Attorney General Jeff Sessions issued a memorandum Thursday reversing the Obama administration's policy, which was to reduce use of privately operated, for-profit prisons with a goal of ending their use entirely. In August, then-Deputy Attorney General Sally Yates directed the Federal Bureau of Prisons not to renew contracts with private prisons.

Sessions countered that Yates' August order "impaired the Bureau's ability to meet the future needs of the federal correctional system."

The bureau has contracts with 12 private facilities, housing only about 21,000 of the nearly 190,000 inmates in federal prisons, according to Justice Department reports.

After Yates' action, outlooks on bonds for private prisons shifted to negative. Ratings for many of the facilities are below investment grade.

S&P said that Sessions' reversal immediately affects only two of its rated credits in Texas: the Reeves County Law Enforcement Center and the Garza County Public Facility Corp., both rated B-plus with negative outlooks.
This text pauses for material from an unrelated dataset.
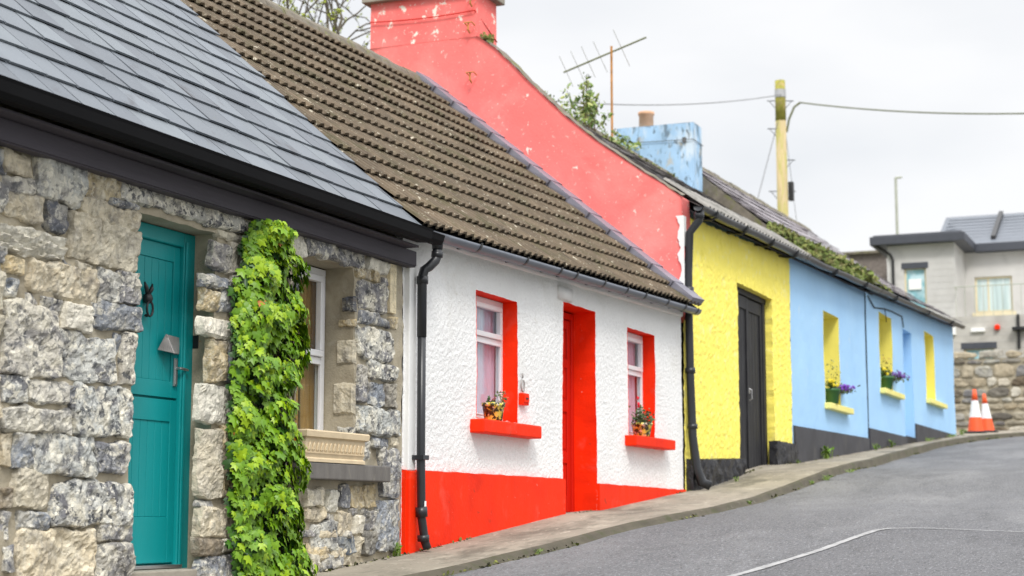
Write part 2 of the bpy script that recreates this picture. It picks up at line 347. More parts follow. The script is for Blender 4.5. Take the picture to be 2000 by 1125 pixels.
def room(b, o, depth, back=.9):   # unlit room behind an opening so that nothing shines through
    x0, x1, z0, z1 = o[0]-.3, o[1]+.3, o[2]-.3, o[3]+.15; y0 = FY+depth+.02; y1 = y0+back
    b.poly([(x0, y1, z0), (x1, y1, z0), (x1, y1, z1), (x0, y1, z1)])
    b.poly([(x0, y0, z0), (x0, y1, z0), (x0, y1, z1), (x0, y0, z1)]); b.poly([(x1, y0, z0), (x1, y1, z0), (x1, y1, z1), (x1, y0, z1)])
    b.poly([(x0, y0, z0), (x1, y0, z0), (x1, y1, z0), (x0, y1, z0)]); b.poly([(x0, y0, z1), (x1, y0, z1), (x1, y1, z1), (x0, y1, z1)])
class Patch:      # sloping roof plane between two eave and two ridge points
    def __init__(s, A, B, C, D): s.A, s.B, s.C, s.D = [Vector(p) for p in (A, B, C, D)]
    def n(s): return (s.B-s.A).cross(s.D-s.A).normalized()
    def p(s, u, v, h=0):
        q = s.A.lerp(s.B, u).lerp(s.D.lerp(s.C, u), v)
        N = s.n(); N = N if N.z > 0 else -N
        return q+N*h
def slates(b, P, nrow, w, thick=.009, lift=.016, cols=((.2, .225, .255),), jitter=1, sag=0, vmax=1.0, ragged=.02, u0=0, u1=1, gap=.0025):
    L = (P.B-P.A).length; H = (P.D-P.A).length
    def pp(u, v, h): return P.p(u, v, h-sag*math.sin(math.pi*min(1, max(0, v)))*(1+.4*math.sin(u*5)) + .008*nz(u*L, v*H, 0, 1.2))
    for r in range(nrow):
        v0 = r/nrow; v1 = min(1, (r+1.25)/nrow)
        if v0 > vmax: break
        x = u0*L-(w*.5 if r % 2 else 0)-random.random()*.05; end = u1*L
        while x < end:
            ww = w*random.uniform(.8, 1.2); a = max(u0*L, x)+gap; c = min(x+ww, end)-gap+(random.uniform(0, ragged) if x+ww >= end else 0); x += ww
            if c-a < .05: continue
            t = random.uniform(-.006, .006)*jitter/H; s1 = lift+random.uniform(-.003, .006)*jitter; s2 = s1+random.uniform(-.003, .003)*jitter
            base = random.choice(cols); k = random.uniform(.88, 1.09); b.cur = (base[0]*k, base[1]*k, base[2]*k, 1)
            v0a = v0-t; v0b = v0-t+random.uniform(-.004, .004)/H
            b.hexa([pp(a/L, v0a, s1-thick), pp(c/L, v0b, s2-thick), pp(c/L, v1, -.004), pp(a/L, v1, -.004),
                    pp(a/L, v0a, s1), pp(c/L, v0b, s2), pp(c/L, v1, .004), pp(a/L, v1, .004)])
def slab(b, P, h0=-.06, h1=-.012):
    b.hexa([P.p(0, 0, h0), P.p(1, 0, h0), P.p(1, 1, h0), P.p(0, 1, h0), P.p(0, 0, h1), P.p(1, 0, h1), P.p(1, 1, h1), P.p(0, 1, h1)])
def back(P, yr):  # mirrored rear slope
    f = lambda q: Vector((q.x, 2*yr-q.y, q.z)); return Patch(f(P.B), f(P.A), f(P.D), f(P.C))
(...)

"Although S&P Global Ratings believes this most recent policy shift could further stabilize the sector for now, the Attorney General's memo also confirms our view that the potential for abrupt policy change will likely remain an inherent weakness for the sector in the long term," S&P analyst Kate Boatright wrote in a report Monday.

Most of the bond-financed private detention centers in the South and Southwest are built to hold immigration detainees. While former Homeland Security Secretary Jeh Johnson wanted to reduce the use of those facilities as well, that move has also reversed.

President Trump has signed an executive order calling for expansion of immigrant detention facilities and authorized the use of private contractors. Trump's Jan 25 order directs the Homeland Security Secretary to "take all appropriate action and allocate all legally available resources to immediately construct, operate, control, or establish contracts to construct, operate, or control facilities to detain aliens at or near the land border with Mexico."

S&P sees the administration's move as favorable for all of the private detention centers, including those used to hold immigration detainees.

"Whereas BOP has capacity in other Department of Justice-owned prisons, the ICE and USMS facilities do not appear to have competing government-owned facilities," Boatright noted. "This distinction has been meaningful in our credit considerations."